[Recorded information]
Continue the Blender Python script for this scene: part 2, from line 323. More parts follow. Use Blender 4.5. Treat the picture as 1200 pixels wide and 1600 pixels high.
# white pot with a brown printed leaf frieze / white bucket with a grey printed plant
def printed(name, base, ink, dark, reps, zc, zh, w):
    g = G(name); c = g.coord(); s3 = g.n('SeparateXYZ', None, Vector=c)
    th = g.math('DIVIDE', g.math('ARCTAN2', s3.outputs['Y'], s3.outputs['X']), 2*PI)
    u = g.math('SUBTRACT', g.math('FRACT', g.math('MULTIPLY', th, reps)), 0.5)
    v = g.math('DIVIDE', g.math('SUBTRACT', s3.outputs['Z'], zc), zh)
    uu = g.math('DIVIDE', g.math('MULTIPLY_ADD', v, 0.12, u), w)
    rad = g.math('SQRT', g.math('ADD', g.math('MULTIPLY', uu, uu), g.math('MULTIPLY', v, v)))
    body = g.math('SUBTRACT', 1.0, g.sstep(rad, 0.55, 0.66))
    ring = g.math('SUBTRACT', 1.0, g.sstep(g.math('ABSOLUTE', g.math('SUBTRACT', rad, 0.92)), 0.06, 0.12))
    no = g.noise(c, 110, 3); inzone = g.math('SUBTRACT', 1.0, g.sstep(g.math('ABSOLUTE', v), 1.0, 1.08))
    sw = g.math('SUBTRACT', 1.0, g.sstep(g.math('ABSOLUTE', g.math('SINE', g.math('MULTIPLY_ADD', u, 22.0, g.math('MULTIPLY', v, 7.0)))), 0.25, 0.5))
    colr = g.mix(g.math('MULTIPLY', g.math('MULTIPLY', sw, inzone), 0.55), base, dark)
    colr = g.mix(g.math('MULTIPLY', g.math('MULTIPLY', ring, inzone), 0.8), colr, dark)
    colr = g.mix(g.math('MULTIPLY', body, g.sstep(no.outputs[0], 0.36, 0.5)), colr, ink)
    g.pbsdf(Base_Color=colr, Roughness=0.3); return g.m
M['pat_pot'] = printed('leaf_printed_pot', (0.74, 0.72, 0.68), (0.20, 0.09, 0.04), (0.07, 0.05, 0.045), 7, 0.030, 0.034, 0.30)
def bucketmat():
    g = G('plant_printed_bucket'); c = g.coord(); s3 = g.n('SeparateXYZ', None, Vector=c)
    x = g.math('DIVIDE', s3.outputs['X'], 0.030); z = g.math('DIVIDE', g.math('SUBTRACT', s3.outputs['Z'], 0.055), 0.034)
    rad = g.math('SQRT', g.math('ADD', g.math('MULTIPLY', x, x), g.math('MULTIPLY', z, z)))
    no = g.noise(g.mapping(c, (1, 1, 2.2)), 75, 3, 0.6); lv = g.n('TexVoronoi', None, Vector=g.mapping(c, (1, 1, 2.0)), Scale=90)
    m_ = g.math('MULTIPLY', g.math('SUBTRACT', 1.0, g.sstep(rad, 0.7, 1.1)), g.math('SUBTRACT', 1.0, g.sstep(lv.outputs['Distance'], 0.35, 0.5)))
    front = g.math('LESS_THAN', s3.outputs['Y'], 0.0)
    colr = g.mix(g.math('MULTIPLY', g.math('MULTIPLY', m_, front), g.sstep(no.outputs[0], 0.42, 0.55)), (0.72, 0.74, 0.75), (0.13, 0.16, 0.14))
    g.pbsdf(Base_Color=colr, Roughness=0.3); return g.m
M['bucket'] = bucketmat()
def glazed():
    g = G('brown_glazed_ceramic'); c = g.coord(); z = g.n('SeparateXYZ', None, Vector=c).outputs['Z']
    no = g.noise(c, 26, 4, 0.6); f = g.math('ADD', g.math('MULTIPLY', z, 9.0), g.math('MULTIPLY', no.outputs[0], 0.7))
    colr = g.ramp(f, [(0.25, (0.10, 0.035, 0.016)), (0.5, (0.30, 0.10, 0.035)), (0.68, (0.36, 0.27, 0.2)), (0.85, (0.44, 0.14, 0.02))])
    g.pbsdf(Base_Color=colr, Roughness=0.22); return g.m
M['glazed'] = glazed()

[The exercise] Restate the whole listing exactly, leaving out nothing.

[Answer in full]
Continue the Blender Python script for this scene: part 2, from line 323. More parts follow. Use Blender 4.5. Treat the picture as 1200 pixels wide and 1600 pixels high.
# white pot with a brown printed leaf frieze / white bucket with a grey printed plant
def printed(name, base, ink, dark, reps, zc, zh, w):
    g = G(name); c = g.coord(); s3 = g.n('SeparateXYZ', None, Vector=c)
    th = g.math('DIVIDE', g.math('ARCTAN2', s3.outputs['Y'], s3.outputs['X']), 2*PI)
    u = g.math('SUBTRACT', g.math('FRACT', g.math('MULTIPLY', th, reps)), 0.5)
    v = g.math('DIVIDE', g.math('SUBTRACT', s3.outputs['Z'], zc), zh)
    uu = g.math('DIVIDE', g.math('MULTIPLY_ADD', v, 0.12, u), w)
    rad = g.math('SQRT', g.math('ADD', g.math('MULTIPLY', uu, uu), g.math('MULTIPLY', v, v)))
    body = g.math('SUBTRACT', 1.0, g.sstep(rad, 0.55, 0.66))
    ring = g.math('SUBTRACT', 1.0, g.sstep(g.math('ABSOLUTE', g.math('SUBTRACT', rad, 0.92)), 0.06, 0.12))
    no = g.noise(c, 110, 3); inzone = g.math('SUBTRACT', 1.0, g.sstep(g.math('ABSOLUTE', v), 1.0, 1.08))
    sw = g.math('SUBTRACT', 1.0, g.sstep(g.math('ABSOLUTE', g.math('SINE', g.math('MULTIPLY_ADD', u, 22.0, g.math('MULTIPLY', v, 7.0)))), 0.25, 0.5))
    colr = g.mix(g.math('MULTIPLY', g.math('MULTIPLY', sw, inzone), 0.55), base, dark)
    colr = g.mix(g.math('MULTIPLY', g.math('MULTIPLY', ring, inzone), 0.8), colr, dark)
    colr = g.mix(g.math('MULTIPLY', body, g.sstep(no.outputs[0], 0.36, 0.5)), colr, ink)
    g.pbsdf(Base_Color=colr, Roughness=0.3); return g.m
M['pat_pot'] = printed('leaf_printed_pot', (0.74, 0.72, 0.68), (0.20, 0.09, 0.04), (0.07, 0.05, 0.045), 7, 0.030, 0.034, 0.30)
def bucketmat():
    g = G('plant_printed_bucket'); c = g.coord(); s3 = g.n('SeparateXYZ', None, Vector=c)
    x = g.math('DIVIDE', s3.outputs['X'], 0.030); z = g.math('DIVIDE', g.math('SUBTRACT', s3.outputs['Z'], 0.055), 0.034)
    rad = g.math('SQRT', g.math('ADD', g.math('MULTIPLY', x, x), g.math('MULTIPLY', z, z)))
    no = g.noise(g.mapping(c, (1, 1, 2.2)), 75, 3, 0.6); lv = g.n('TexVoronoi', None, Vector=g.mapping(c, (1, 1, 2.0)), Scale=90)
    m_ = g.math('MULTIPLY', g.math('SUBTRACT', 1.0, g.sstep(rad, 0.7, 1.1)), g.math('SUBTRACT', 1.0, g.sstep(lv.outputs['Distance'], 0.35, 0.5)))
    front = g.math('LESS_THAN', s3.outputs['Y'], 0.0)
    colr = g.mix(g.math('MULTIPLY', g.math('MULTIPLY', m_, front), g.sstep(no.outputs[0], 0.42, 0.55)), (0.72, 0.74, 0.75), (0.13, 0.16, 0.14))
    g.pbsdf(Base_Color=colr, Roughness=0.3); return g.m
M['bucket'] = bucketmat()
def glazed():
    g = G('brown_glazed_ceramic'); c = g.coord(); z = g.n('SeparateXYZ', None, Vector=c).outputs['Z']
    no = g.noise(c, 26, 4, 0.6); f = g.math('ADD', g.math('MULTIPLY', z, 9.0), g.math('MULTIPLY', no.outputs[0], 0.7))
    colr = g.ramp(f, [(0.25, (0.10, 0.035, 0.016)), (0.5, (0.30, 0.10, 0.035)), (0.68, (0.36, 0.27, 0.2)), (0.85, (0.44, 0.14, 0.02))])
    g.pbsdf(Base_Color=colr, Roughness=0.22); return g.m
M['glazed'] = glazed()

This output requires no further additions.